Thursday, 30 January 2014

Euro-troublemakers want us to increase benefits

The national press is reporting that the British government has been told by officials of the Council of Europe to increase the benefits it pays to unemployed people.  There are a number of points to be made here.

First, the Council of Europe is not the same as the European Union.  The two organisations are entirely distinct from one another.

Second, the call for higher benefits payments appears to pertain to a document called the European Social Charter.  I have tried to find the text for this document on the Council of Europe's website, but the best I could find was that the treaty upholds the right to be protected against poverty and social exclusion.

It appears that the Council of Europe cannot force the British government to increase its benefits, but its decree can be referred to in any litigation claims brought against the government by British citizens.

It is perhaps unsurprising that at least one Tory MP is calling for the United Kingdom to withdraw from the Council of Europe, but frankly we should never have entered in the first place.

The Council of Europe aims to uphold the European Convention on Human Rights, which it describes as a treaty designed to protect human rights, democracy, and the rule of law.  That is a sick joke.  There is nothing democratic about a treaty that seeks to be binding on supposedly democratic member states in perpetuity.

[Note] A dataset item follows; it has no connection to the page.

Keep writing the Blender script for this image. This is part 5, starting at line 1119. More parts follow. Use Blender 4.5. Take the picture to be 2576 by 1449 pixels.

Democracy is by its nature fluid.  It allows governments to change their policies and procedures in response to changing circumstances, and the electoral process often provides a strong incentive for such changes to take effect.

Many working people in this country are struggling to subsist on meagre wages.  If benefits are increased for those not in work, will benefits also be increased for those in work?  How much money would such an increase cost?  Are the totalitarians who run the Council of Europe able to suggest a way in which such higher expenditure could be met without plunging the economy into another recession?

I do not condone Britain's membership of the undemocratic Council of Europe any more than I condone Britain's membership of the undemocratic European Union.